To no great surprise, the non-jocks are extremely jealous of the athletes who can get the girl (or the boy, "jock-ism" knows no gender barriers) while being unable to understand "Romeo and Juliet." We see baseball jocks who make millions even if they strike out three out of four times. This has led some to believe that it is the jocks who are the most rewarded figures of society. That is complete nonsense. There's an old computer geek joke that states that next year Michael Jordan will make twice asmuch money as the salaries of all the US presidents, past and present, combined. At that rate, though, it will be 270 years before Jordan makes enough to equal Bill Gates' current worth (don't even think about retiring yet, Mike!).

While million-dollar athletes are certainly more visible, their number pales in comparison to the number of wealthy businessmen, lawyers, doctors, and entrepreneurs in our society. Of all my wealthy friends, none of them has parents that are professional athletes.

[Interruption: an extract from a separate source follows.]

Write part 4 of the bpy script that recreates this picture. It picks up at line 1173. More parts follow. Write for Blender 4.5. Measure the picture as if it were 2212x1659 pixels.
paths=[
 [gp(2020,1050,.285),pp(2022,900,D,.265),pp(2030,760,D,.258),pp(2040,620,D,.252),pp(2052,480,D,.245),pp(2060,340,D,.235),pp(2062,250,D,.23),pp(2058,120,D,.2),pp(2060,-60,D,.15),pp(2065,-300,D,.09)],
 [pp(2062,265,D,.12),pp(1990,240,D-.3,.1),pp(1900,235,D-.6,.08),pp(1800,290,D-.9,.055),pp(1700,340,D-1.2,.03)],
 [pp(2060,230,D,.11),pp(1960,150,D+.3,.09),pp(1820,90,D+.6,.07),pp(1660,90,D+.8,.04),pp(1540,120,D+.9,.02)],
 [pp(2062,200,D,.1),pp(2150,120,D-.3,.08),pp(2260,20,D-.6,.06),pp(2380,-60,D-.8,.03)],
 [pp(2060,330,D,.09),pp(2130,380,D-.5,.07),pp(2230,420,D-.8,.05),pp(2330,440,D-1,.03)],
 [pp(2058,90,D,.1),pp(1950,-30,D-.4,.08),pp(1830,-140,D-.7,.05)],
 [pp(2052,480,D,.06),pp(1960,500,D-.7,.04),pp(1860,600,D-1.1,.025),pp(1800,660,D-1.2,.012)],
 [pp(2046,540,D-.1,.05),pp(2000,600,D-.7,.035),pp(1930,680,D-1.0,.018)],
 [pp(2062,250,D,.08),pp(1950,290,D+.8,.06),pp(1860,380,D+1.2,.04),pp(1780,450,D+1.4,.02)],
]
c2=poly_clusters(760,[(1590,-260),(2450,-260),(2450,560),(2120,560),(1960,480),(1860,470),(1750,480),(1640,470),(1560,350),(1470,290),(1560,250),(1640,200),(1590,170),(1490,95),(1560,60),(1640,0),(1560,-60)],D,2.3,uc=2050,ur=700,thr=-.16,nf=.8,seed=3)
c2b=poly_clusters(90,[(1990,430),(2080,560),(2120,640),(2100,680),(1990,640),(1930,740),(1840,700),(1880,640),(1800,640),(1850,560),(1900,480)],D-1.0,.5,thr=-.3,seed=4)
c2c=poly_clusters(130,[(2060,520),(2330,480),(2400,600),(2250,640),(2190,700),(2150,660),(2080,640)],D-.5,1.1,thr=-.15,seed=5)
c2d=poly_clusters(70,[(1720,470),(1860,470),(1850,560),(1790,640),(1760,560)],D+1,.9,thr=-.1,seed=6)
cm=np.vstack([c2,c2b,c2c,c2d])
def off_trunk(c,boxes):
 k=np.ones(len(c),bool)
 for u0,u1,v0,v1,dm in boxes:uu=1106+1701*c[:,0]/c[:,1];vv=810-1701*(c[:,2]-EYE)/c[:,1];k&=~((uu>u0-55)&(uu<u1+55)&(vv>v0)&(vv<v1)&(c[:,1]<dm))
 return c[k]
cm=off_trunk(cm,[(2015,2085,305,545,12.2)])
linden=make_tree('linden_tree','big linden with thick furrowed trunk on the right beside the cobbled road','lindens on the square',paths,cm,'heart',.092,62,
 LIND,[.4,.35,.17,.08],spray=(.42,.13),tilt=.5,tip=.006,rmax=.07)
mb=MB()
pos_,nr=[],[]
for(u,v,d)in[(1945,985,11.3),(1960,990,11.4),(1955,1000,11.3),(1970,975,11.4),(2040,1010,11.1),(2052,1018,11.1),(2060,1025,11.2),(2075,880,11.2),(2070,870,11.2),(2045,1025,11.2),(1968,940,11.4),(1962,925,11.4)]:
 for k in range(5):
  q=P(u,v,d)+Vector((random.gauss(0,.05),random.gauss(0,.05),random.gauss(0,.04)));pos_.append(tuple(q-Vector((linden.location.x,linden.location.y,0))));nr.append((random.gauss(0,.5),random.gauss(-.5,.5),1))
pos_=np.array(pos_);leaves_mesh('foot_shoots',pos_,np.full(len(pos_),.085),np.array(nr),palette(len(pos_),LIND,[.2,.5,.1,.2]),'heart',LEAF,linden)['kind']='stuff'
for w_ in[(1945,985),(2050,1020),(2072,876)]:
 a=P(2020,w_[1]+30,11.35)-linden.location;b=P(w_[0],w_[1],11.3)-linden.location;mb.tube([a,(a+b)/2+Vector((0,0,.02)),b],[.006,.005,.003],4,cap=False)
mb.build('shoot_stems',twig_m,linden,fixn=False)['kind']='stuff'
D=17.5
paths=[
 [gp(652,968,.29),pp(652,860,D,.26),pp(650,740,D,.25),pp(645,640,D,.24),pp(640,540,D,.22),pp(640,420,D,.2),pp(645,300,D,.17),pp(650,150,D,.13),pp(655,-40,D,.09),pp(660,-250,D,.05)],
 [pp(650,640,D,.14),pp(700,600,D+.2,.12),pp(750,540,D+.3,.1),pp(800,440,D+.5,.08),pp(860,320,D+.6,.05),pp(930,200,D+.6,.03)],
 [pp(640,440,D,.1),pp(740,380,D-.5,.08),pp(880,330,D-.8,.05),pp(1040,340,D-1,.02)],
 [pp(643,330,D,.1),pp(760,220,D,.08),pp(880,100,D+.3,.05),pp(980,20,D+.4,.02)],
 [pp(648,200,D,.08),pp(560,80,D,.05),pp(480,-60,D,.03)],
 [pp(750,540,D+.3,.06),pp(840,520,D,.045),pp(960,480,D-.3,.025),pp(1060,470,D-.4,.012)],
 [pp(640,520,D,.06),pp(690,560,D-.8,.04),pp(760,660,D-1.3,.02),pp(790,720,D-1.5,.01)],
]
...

In an old issue of Cyberteen, someone complained that it should be the numerous scientific geniuses, and not some ugly jock, who should be endorsing cereal. If being on the cover of a cereal box is your only measure of worth, then you need to re-evaluate your value system. I'd much rather be TIME's "Man of the Year," wouldn't you?

It seems that one of the surest ways to become a failure in society is to become an artist or a writer. They don't get much respect in the social ladder and only a very small percentage of them are talented enough to produce something worthwhile. Maybe that's why a lot of aspiring artists that I know are resentful of athletes who hit it big for doing something so decidedly inartistic.

This is very ironic, because athletes and artists are very similar in at least one respect: 99% of them will fail to become famously successful in their professions. For every Michael Jordan, there are a thousand young players who, despite all their childhood dreams, will make it to the professional ball court only as a spectator. In my sport, wrestling, there is virtually no hope of making a living as a wrestler (despite popular belief, the WWF is not the next step from amateur wrestling). What drives us wrestlers to wake early in the morning to labor in a hundred-degree room is not the appeal of money or adoration, but the desire to win just one more match, no matter how insignificant. It is said that Karl Marx was so intensely devoted to writing his masterpiece, Das Kapital, that he was oblivious to the fact that his own wife and children were starving. Some wrestlers I know are so devoted to achieving their goals that self-starvation is a trivial hardship.

You are probably quietly thinking to yourselves that even winning the Olympics is still small beans to uniting the workers of the world. I'll admit that most athletic achievements don't change the world, but that's irrelevant. If I were to list the most touching acts of courage and dignity that I have personally witnessed, many of them would be performed by jocks. On numerous occasions I've seen my fellow teammates face down the most monstrous of opponents -- and win. I saw a wrestler who successfully placed at the prestigious Iowa high school state competition. A difficult accomplishment for any wrestler, nearly impossible for him since he had no legs.

Beautiful symphonies have brought listeners to tears, but so have athletic feats done to spectators, even at the high school level. There is a spiritual aspect to each sport that can't be experienced by participating in physical education classes. Indeed, I've noticed that most critics of athletes have never been dedicated to a sport themselves, and thus are totally ignorant to the underlying benefits of a sport that cannot be measured with the same standards that intellectual activities are. But jocks and intellectuals in the end are not that different. I've read great works of literature and I've pinned opponents on the mat; the rush of exhilaration when accomplishing both is indistinguishable.